• [Exercise directions]: Beginning at the first line of the data, print each line exactly, stopping after the line that contains "scn.render.resolution_x = 768;".

• [Source data]:
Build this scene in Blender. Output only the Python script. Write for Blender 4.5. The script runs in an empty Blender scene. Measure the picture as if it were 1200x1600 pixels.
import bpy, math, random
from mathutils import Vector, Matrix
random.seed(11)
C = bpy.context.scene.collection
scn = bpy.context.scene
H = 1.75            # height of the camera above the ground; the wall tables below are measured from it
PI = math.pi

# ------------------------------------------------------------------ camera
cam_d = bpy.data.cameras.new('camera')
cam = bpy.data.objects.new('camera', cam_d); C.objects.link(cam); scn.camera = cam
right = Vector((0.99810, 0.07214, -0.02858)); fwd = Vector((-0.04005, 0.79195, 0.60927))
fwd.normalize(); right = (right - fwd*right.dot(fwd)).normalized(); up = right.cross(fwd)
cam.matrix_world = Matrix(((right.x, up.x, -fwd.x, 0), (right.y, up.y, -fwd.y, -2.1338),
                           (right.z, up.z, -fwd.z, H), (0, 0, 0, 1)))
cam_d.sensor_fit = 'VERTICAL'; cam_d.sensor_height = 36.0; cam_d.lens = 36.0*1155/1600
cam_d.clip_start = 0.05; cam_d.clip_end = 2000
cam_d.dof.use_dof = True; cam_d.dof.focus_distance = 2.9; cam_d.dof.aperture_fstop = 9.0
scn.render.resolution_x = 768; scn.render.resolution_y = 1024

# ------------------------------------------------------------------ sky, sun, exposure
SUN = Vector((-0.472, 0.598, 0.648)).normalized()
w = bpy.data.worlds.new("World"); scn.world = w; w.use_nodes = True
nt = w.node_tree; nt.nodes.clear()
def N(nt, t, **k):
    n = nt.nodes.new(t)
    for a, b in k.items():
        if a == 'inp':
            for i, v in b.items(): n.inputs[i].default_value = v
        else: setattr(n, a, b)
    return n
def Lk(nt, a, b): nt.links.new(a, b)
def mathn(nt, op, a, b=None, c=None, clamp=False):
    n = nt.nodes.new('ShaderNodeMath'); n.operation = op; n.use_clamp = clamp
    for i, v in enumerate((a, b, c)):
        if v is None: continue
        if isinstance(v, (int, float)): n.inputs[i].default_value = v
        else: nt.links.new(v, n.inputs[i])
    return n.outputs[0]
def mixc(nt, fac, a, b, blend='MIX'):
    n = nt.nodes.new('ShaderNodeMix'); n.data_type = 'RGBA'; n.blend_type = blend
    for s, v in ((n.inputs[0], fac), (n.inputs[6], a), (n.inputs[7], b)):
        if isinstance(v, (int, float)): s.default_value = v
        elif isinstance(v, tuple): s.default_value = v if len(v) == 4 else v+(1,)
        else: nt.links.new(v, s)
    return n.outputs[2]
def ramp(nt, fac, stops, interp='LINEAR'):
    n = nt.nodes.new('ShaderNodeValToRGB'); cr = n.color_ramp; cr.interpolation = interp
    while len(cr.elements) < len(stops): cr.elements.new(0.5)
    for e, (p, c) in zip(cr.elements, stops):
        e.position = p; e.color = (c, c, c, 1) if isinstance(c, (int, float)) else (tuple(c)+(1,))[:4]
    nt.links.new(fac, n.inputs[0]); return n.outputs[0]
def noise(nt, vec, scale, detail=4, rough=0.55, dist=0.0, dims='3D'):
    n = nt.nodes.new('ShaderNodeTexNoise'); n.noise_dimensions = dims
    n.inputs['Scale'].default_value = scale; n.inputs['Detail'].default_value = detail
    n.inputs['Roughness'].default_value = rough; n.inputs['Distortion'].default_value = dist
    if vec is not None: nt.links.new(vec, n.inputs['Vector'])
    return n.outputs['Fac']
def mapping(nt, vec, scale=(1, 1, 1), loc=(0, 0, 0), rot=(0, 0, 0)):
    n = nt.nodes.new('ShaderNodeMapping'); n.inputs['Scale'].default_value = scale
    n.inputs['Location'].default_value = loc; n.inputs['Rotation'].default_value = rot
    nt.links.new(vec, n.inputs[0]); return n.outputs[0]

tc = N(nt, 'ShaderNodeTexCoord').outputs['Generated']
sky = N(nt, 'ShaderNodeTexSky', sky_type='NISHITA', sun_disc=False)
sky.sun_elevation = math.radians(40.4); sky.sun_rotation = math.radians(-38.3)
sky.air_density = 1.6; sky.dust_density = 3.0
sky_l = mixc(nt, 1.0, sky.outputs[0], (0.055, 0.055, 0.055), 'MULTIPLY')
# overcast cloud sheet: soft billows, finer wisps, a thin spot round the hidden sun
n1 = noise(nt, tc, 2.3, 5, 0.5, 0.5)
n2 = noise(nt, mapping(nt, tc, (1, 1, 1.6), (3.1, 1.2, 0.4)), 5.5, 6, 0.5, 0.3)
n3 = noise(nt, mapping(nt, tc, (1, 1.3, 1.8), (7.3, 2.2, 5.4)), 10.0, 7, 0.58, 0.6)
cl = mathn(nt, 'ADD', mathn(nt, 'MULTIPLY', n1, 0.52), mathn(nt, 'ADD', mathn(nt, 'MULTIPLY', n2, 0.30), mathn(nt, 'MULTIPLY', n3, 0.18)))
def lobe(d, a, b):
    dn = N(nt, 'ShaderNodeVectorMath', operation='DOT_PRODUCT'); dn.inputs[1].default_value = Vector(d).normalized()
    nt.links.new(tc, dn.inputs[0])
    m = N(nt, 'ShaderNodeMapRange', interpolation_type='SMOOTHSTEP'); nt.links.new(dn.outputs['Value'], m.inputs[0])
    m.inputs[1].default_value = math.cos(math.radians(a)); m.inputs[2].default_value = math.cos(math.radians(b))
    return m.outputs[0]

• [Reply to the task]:
Build this scene in Blender. Output only the Python script. Write for Blender 4.5. The script runs in an empty Blender scene. Measure the picture as if it were 1200x1600 pixels.
import bpy, math, random
from mathutils import Vector, Matrix
random.seed(11)
C = bpy.context.scene.collection
scn = bpy.context.scene
H = 1.75            # height of the camera above the ground; the wall tables below are measured from it
PI = math.pi

# ------------------------------------------------------------------ camera
cam_d = bpy.data.cameras.new('camera')
cam = bpy.data.objects.new('camera', cam_d); C.objects.link(cam); scn.camera = cam
right = Vector((0.99810, 0.07214, -0.02858)); fwd = Vector((-0.04005, 0.79195, 0.60927))
fwd.normalize(); right = (right - fwd*right.dot(fwd)).normalized(); up = right.cross(fwd)
cam.matrix_world = Matrix(((right.x, up.x, -fwd.x, 0), (right.y, up.y, -fwd.y, -2.1338),
                           (right.z, up.z, -fwd.z, H), (0, 0, 0, 1)))
cam_d.sensor_fit = 'VERTICAL'; cam_d.sensor_height = 36.0; cam_d.lens = 36.0*1155/1600
cam_d.clip_start = 0.05; cam_d.clip_end = 2000
cam_d.dof.use_dof = True; cam_d.dof.focus_distance = 2.9; cam_d.dof.aperture_fstop = 9.0
scn.render.resolution_x = 768; scn.render.resolution_y = 1024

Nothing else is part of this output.